SOA - shoot the technologists

There are lots of statements made about SOA not being something you can buy from a vendor. I'm getting more extreme in my views... I think it isn't even something you can build. Clearly there can be technology delivered that meets an SOA, but can you actually do SOA if you are thinking about it as something that is just built?

People seem to be approaching SOA more and more as something that is resident in IT only, or even worse is where IT "understands" the business and builds things that are more responsive... without actually getting the business to own or define anything.

If SOA is going to actually make a difference to what is a failing industry then it needs to impact the structural problems, rather than just trying to deliver a new set of technology projects. 80%+ of IT spend is on "business as usual" aka "keeping the lights on" the support and bug fixing of current solutions, paying the maintenance licenses, patching things and generally just keeping them on life support.

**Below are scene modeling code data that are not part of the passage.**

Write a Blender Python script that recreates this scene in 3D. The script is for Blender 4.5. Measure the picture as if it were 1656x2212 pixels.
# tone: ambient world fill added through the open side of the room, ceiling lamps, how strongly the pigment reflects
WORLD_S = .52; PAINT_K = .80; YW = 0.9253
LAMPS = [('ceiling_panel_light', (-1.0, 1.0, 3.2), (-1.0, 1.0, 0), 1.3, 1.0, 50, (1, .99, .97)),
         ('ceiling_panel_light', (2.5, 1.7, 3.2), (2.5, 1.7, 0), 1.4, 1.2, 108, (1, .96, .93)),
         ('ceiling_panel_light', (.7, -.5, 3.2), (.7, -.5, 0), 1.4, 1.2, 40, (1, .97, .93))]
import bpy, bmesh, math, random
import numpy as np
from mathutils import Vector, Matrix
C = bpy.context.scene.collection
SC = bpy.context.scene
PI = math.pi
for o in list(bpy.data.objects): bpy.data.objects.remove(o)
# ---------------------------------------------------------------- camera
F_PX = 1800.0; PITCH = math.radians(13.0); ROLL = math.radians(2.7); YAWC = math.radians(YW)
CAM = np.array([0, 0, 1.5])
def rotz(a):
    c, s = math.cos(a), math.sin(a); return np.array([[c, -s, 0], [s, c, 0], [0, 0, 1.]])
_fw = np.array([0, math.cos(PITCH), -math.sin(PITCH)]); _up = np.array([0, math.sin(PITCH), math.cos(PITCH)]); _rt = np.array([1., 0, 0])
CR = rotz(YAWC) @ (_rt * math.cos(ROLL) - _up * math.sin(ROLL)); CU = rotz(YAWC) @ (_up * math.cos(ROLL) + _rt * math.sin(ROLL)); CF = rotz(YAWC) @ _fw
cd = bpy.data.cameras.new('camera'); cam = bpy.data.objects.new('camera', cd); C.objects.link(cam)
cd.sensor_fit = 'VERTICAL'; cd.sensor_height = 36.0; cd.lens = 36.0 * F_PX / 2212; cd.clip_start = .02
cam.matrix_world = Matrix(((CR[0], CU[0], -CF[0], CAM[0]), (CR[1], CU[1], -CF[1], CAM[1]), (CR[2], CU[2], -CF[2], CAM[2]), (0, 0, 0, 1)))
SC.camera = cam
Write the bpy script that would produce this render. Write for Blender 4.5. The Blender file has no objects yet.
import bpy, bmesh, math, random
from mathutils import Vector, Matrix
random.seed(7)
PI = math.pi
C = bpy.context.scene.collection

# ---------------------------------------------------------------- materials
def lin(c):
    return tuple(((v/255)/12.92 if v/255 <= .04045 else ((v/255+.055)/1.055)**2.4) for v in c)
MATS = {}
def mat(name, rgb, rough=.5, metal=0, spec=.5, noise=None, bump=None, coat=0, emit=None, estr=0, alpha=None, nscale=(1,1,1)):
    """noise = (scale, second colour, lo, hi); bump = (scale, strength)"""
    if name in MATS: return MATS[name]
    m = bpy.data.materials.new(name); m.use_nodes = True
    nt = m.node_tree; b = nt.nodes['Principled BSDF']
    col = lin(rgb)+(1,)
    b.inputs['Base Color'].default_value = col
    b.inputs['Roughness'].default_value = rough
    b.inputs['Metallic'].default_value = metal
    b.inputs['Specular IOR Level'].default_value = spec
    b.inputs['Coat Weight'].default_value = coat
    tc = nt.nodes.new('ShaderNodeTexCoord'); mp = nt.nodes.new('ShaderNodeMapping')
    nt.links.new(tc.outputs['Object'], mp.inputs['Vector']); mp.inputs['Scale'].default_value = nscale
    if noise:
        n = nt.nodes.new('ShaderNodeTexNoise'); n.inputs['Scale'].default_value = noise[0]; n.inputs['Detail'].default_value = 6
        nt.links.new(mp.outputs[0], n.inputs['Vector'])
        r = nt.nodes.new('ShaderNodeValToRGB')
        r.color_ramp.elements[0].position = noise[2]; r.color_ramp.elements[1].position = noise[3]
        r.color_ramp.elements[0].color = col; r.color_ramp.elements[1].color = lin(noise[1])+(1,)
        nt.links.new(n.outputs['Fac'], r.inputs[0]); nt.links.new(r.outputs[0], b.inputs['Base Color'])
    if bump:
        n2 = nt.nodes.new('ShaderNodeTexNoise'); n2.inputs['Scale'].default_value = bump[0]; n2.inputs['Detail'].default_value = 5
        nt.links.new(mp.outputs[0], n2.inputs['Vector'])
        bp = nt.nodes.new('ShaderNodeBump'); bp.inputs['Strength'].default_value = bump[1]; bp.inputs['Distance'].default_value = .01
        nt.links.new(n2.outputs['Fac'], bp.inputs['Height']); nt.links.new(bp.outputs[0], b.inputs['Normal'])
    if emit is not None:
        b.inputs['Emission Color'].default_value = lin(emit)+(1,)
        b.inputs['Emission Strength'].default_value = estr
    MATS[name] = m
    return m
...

And then with the 70% or so of new projects that actually fail to deliver what was expected this means...

This means that around 6% of IT spend actually delivers new value to the business. This is fundamentally broken. Therefore if SOA is going to succeed it needs to help more projects succeed, and more importantly either reduce the 80% spend or help deliver more value for that 80%. This means that SOA truly has to be about how you govern and deliver IT, including how you continually deliver IT to the business once it has gone live.

This is why I'd argue that SOA isn't even something that gets built, its something that becomes a part of your culture, it changes all aspects of your IT organisation. Otherwise it really just will be yet another techy idea that delivers little or no value down the line.

IT is a broken industry, it takes more than an ESB, some Web Services and changing some design guidelines to fix a problem this large.